[Rows from a 3D scene dataset]
==*==

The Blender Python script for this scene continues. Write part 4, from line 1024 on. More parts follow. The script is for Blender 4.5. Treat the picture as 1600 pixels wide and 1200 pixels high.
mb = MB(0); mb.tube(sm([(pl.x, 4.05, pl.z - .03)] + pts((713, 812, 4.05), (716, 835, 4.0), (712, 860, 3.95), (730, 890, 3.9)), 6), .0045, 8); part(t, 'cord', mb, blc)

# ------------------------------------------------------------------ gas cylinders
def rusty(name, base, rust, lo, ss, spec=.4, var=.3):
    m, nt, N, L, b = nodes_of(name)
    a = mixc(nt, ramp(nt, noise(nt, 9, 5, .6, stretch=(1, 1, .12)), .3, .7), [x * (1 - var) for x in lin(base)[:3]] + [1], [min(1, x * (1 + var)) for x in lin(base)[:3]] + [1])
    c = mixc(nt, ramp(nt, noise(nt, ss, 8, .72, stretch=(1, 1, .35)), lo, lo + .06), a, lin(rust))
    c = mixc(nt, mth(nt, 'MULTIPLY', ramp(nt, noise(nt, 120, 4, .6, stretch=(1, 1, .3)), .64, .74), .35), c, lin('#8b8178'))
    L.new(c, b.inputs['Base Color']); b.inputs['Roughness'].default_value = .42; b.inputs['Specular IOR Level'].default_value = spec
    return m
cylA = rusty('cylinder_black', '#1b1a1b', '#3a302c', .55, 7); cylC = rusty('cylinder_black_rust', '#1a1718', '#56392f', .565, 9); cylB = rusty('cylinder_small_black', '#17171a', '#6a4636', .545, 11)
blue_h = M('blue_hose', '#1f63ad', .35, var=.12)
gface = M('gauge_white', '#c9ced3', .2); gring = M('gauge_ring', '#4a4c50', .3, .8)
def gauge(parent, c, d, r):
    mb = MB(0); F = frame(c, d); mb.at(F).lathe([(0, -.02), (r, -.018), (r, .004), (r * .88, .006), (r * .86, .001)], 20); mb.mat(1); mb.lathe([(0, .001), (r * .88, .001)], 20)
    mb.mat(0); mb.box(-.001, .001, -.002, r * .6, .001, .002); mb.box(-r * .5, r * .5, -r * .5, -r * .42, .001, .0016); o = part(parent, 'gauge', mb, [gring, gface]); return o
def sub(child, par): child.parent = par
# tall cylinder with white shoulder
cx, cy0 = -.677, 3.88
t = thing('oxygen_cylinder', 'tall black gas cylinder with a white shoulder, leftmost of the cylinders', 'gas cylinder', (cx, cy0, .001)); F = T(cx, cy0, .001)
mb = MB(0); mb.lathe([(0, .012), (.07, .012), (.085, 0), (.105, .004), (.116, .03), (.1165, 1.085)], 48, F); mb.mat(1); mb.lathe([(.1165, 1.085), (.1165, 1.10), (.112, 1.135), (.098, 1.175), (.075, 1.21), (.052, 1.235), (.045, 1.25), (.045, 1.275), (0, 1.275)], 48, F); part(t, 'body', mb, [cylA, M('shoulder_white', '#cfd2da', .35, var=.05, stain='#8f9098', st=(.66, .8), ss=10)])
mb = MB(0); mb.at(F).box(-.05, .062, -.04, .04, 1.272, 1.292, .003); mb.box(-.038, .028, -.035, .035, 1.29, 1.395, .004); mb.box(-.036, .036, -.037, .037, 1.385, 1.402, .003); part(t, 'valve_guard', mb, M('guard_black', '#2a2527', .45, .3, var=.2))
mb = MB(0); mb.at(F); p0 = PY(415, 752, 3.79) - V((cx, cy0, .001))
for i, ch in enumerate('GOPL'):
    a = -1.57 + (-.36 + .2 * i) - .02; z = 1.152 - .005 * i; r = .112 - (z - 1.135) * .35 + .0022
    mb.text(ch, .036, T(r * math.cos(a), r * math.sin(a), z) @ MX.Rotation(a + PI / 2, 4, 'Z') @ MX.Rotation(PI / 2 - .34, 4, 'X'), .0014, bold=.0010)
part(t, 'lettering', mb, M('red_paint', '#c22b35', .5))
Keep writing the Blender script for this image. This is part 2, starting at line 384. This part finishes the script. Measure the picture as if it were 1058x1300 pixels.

==*==

◆ What you should do
Provide all the records again, word for word.

◆ Response
The Blender Python script for this scene continues. Write part 4, from line 1024 on. More parts follow. The script is for Blender 4.5. Treat the picture as 1600 pixels wide and 1200 pixels high.
mb = MB(0); mb.tube(sm([(pl.x, 4.05, pl.z - .03)] + pts((713, 812, 4.05), (716, 835, 4.0), (712, 860, 3.95), (730, 890, 3.9)), 6), .0045, 8); part(t, 'cord', mb, blc)

# ------------------------------------------------------------------ gas cylinders
def rusty(name, base, rust, lo, ss, spec=.4, var=.3):
    m, nt, N, L, b = nodes_of(name)
    a = mixc(nt, ramp(nt, noise(nt, 9, 5, .6, stretch=(1, 1, .12)), .3, .7), [x * (1 - var) for x in lin(base)[:3]] + [1], [min(1, x * (1 + var)) for x in lin(base)[:3]] + [1])
    c = mixc(nt, ramp(nt, noise(nt, ss, 8, .72, stretch=(1, 1, .35)), lo, lo + .06), a, lin(rust))
    c = mixc(nt, mth(nt, 'MULTIPLY', ramp(nt, noise(nt, 120, 4, .6, stretch=(1, 1, .3)), .64, .74), .35), c, lin('#8b8178'))
    L.new(c, b.inputs['Base Color']); b.inputs['Roughness'].default_value = .42; b.inputs['Specular IOR Level'].default_value = spec
    return m
cylA = rusty('cylinder_black', '#1b1a1b', '#3a302c', .55, 7); cylC = rusty('cylinder_black_rust', '#1a1718', '#56392f', .565, 9); cylB = rusty('cylinder_small_black', '#17171a', '#6a4636', .545, 11)
blue_h = M('blue_hose', '#1f63ad', .35, var=.12)
gface = M('gauge_white', '#c9ced3', .2); gring = M('gauge_ring', '#4a4c50', .3, .8)
def gauge(parent, c, d, r):
    mb = MB(0); F = frame(c, d); mb.at(F).lathe([(0, -.02), (r, -.018), (r, .004), (r * .88, .006), (r * .86, .001)], 20); mb.mat(1); mb.lathe([(0, .001), (r * .88, .001)], 20)
    mb.mat(0); mb.box(-.001, .001, -.002, r * .6, .001, .002); mb.box(-r * .5, r * .5, -r * .5, -r * .42, .001, .0016); o = part(parent, 'gauge', mb, [gring, gface]); return o
def sub(child, par): child.parent = par
# tall cylinder with white shoulder
cx, cy0 = -.677, 3.88
t = thing('oxygen_cylinder', 'tall black gas cylinder with a white shoulder, leftmost of the cylinders', 'gas cylinder', (cx, cy0, .001)); F = T(cx, cy0, .001)
mb = MB(0); mb.lathe([(0, .012), (.07, .012), (.085, 0), (.105, .004), (.116, .03), (.1165, 1.085)], 48, F); mb.mat(1); mb.lathe([(.1165, 1.085), (.1165, 1.10), (.112, 1.135), (.098, 1.175), (.075, 1.21), (.052, 1.235), (.045, 1.25), (.045, 1.275), (0, 1.275)], 48, F); part(t, 'body', mb, [cylA, M('shoulder_white', '#cfd2da', .35, var=.05, stain='#8f9098', st=(.66, .8), ss=10)])
mb = MB(0); mb.at(F).box(-.05, .062, -.04, .04, 1.272, 1.292, .003); mb.box(-.038, .028, -.035, .035, 1.29, 1.395, .004); mb.box(-.036, .036, -.037, .037, 1.385, 1.402, .003); part(t, 'valve_guard', mb, M('guard_black', '#2a2527', .45, .3, var=.2))
mb = MB(0); mb.at(F); p0 = PY(415, 752, 3.79) - V((cx, cy0, .001))
for i, ch in enumerate('GOPL'):
    a = -1.57 + (-.36 + .2 * i) - .02; z = 1.152 - .005 * i; r = .112 - (z - 1.135) * .35 + .0022
    mb.text(ch, .036, T(r * math.cos(a), r * math.sin(a), z) @ MX.Rotation(a + PI / 2, 4, 'Z') @ MX.Rotation(PI / 2 - .34, 4, 'X'), .0014, bold=.0010)
part(t, 'lettering', mb, M('red_paint', '#c22b35', .5))
Keep writing the Blender script for this image. This is part 2, starting at line 384. This part finishes the script. Measure the picture as if it were 1058x1300 pixels.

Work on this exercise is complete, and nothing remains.